Wednesday, 11 November 2015

COP21: UN report shows that the national pledges are inadequate

You may have heard that the UN has produced a "synthesis report" on climate change. The report is 66 pages and very technical. There's a short overview - but key parts are almost unintelligible.

Here's what it probably meant to say:
  • If global temperature reaches two degrees above the pre-industrial level (say, 1850) we'll be in bad, indeed catastrophic, trouble.
  • If we can keep total greenhouse gas emissions to no more than 1,000 Gigatons of CO2, ever, then we have a 66% chance of keeping the temperature increase below two degrees.
  • 119 countries have made pledges to reduce or reduce the growth in their greenhouse gas emissions.

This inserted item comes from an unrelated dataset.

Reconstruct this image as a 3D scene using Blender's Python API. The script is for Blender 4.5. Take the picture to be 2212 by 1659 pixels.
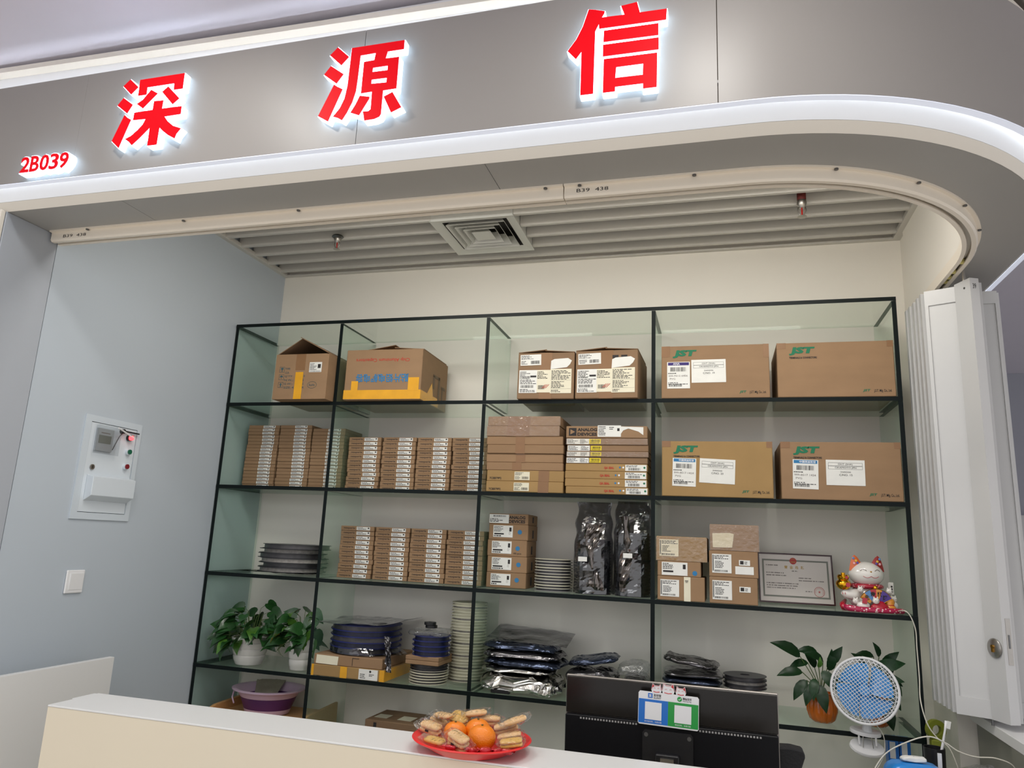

  • If all these countries keep their pledges and others follow their current trends then greenhouse gas emissions will keep rising until at least 2030. But they won't rise quite as much as they might have without the pledges.

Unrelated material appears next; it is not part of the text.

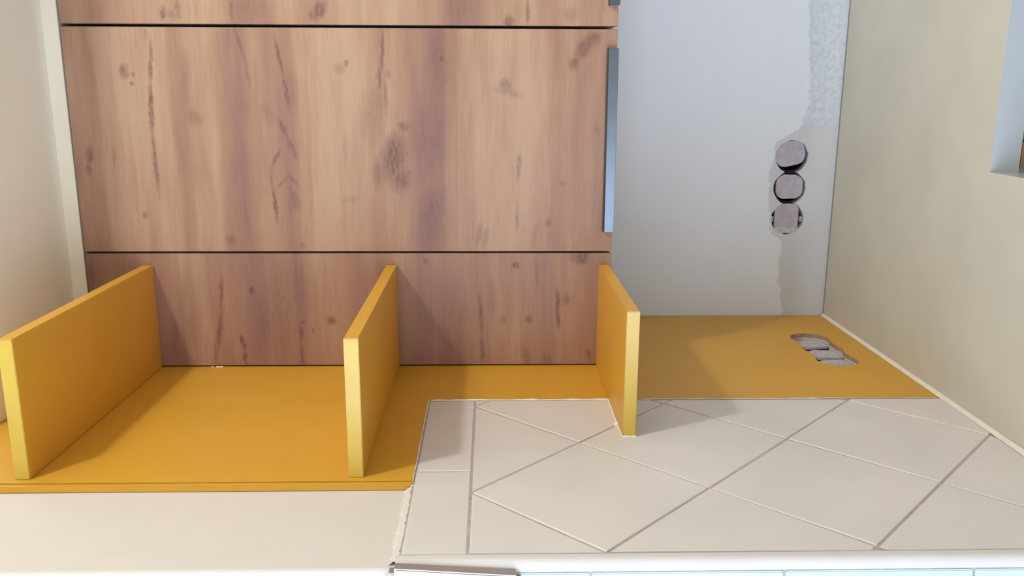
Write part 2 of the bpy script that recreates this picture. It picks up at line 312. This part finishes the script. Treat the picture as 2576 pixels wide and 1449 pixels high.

  • It's likely that by 2030 we will have emitted about 750 Gtons of CO2 and will be emitting about 57 Gtons per year.
But history will not stop in 2030. What follows?

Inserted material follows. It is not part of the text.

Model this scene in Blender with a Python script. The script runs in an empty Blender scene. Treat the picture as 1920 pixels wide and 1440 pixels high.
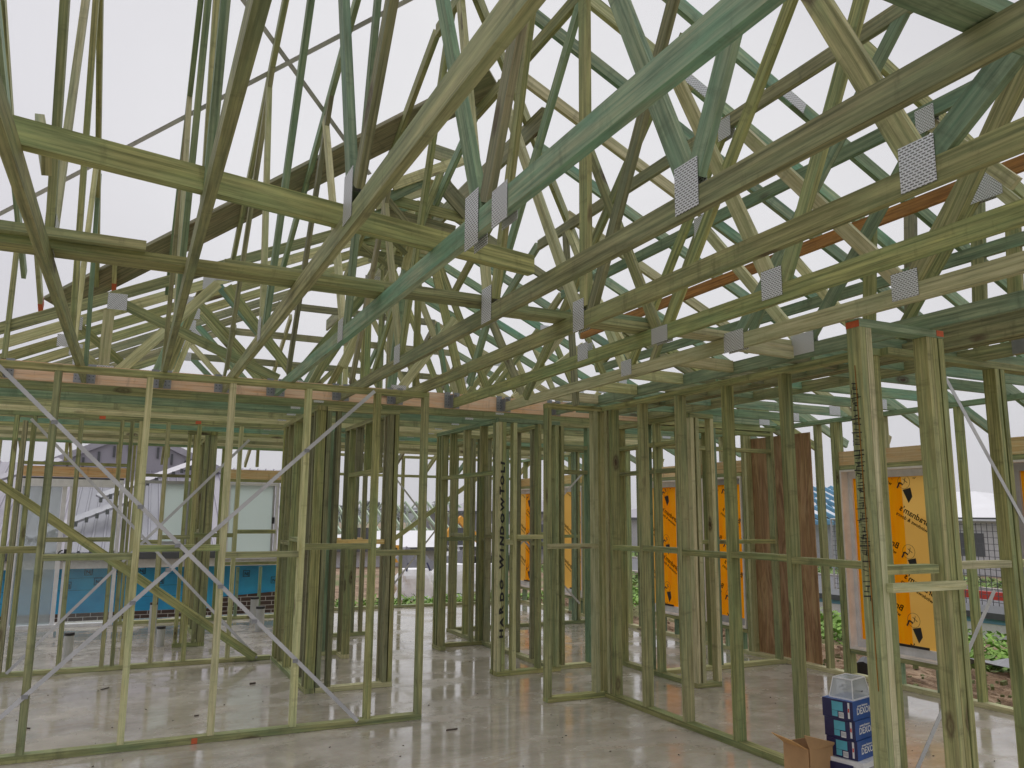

  • If emissions stop rising in 2030 and continue at the same rate we'll have emitted the whole 1,000 Gtons by 2035.
  • If we start to reduce emissions in 2030 and do so by equal steps of 6 Gtons we'll have emitted the whole 1,000 Gtons by 2040.
But these cases are unreal for a mixture of technical, humanitarian and political reasons. For instance, the world cannot go from emissions growth to 10% pa reduction in one year. So all the practical scenarios (based on known technology) in which we keep the risk of catastrophic climate change below 66% require emissions to peak well before 2030. The earlier the peak the easier the transition.

The bottom line: The pledges are inadequate. Even if met they create a serious risk of catastrophic climate change.